Mkrtichian has an intriguing quartet of subjects: Sose Balasanyan is a soft-hearted Judo instructor and world-class competitor; the undeterred Siranush Sargsyan is running for public office in a male dominated political field. While supporting her three daughters, the fearless Sveta Harutunyan defuses landmines littered across the countryside from the previous war; Gayane Hambardzumyan works at a Women’s Center she founded to help heal the scars of abuse. Scenes featuring Sose’s adorable grandmother give the first half of the film a lightness; as do seeing these women living empowering professional lives. That gaiety crumbles in the second half, as missiles shatter the ground and the skies are lit by ammunition. Each woman loses something, only granted a shell of a new life to replace their now destroyed homes.
Sometimes the editing between women is too choppy, as though Mkrtichian is conscious of giving each woman an equal amount of screen time. With that in mind, I wish we spent more time with Sose: She experiences the sharpest decline, eventually granting rote militaristic quotes about reclaiming her homeland. It would be wonderful to have more than those short, curt reactions (some of that briefness, to be fair, could stem from the limits of Sose recording from the front lines). Still, as a record of the psychological traumas and emotional hurts war and displacement can instigate, giving us a kind of before-and-after picture, “There Was, There Was Not” is a powerful tribute to a former country, and a frustrating illustration of a people’s dream turned nightmare.
It was only a couple of weeks ago while at the Berlin International Film Festival that I watched “No Other Land,” an aching, unforgettable film from an Israeli-Palestinian collective about the displacement of a Palestinian village. At True/False is another work about Palestinian displacement, which like “A Photographic Memory,” sees a filmmaker taking the images shot by their parent to recollect a somewhat fuzzy, tragic childhood.

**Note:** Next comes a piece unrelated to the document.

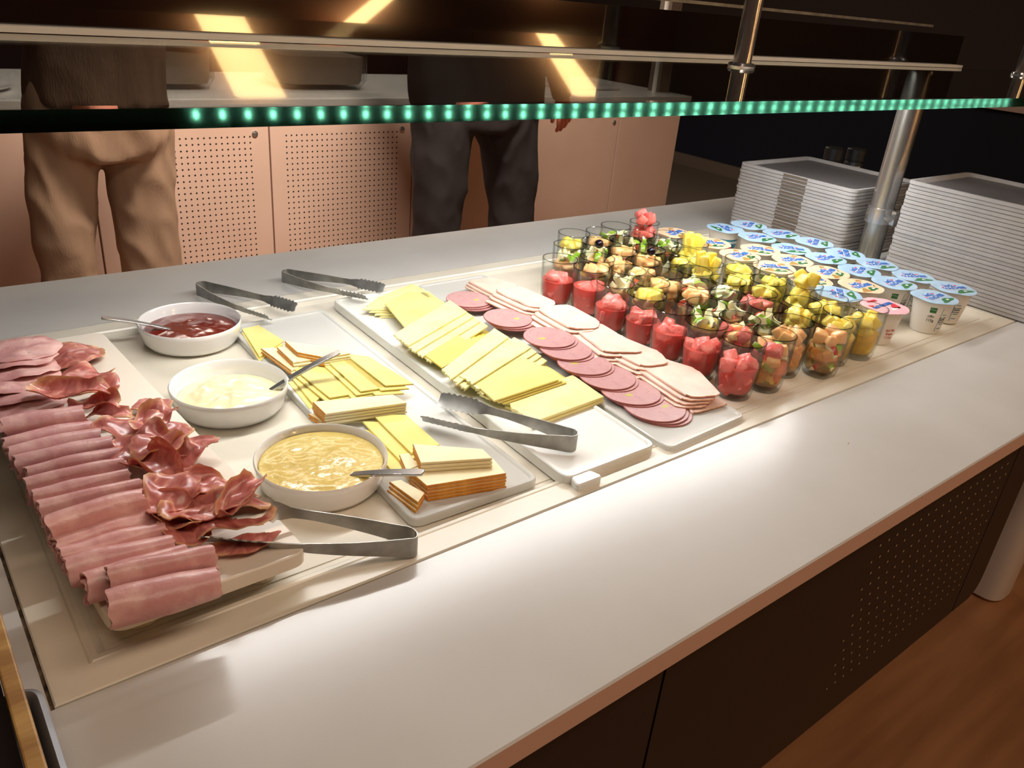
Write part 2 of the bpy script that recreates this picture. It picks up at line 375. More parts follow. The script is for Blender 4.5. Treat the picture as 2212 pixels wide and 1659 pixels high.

Yousef Srouji’s “Three Promises” is a harrowing labor of recollection: It takes place over the courts of a year, from 2000 through 2001, with Israeli forces retaliating due to the second intifada (“uprising”) in the West Bank. Srouji and his sister were just kids when the bombing began. Before long, his parents gathered up some belongings and ventured down to the basement for a modicum of protection. During that time, Srouji’s mother, Suha Srouji, filmed everything from her children’s distress to the ways their life were turned upside down by the conflict. Through each brush with death, which appears to approach nearer and nearer, Srouji’s mom makes three separate promises to God that if the family survives the next surge, the family will depart from Palestine. But the love for her homeland is too strong, and each time she goes back on those deals with Gods until there is no turning back.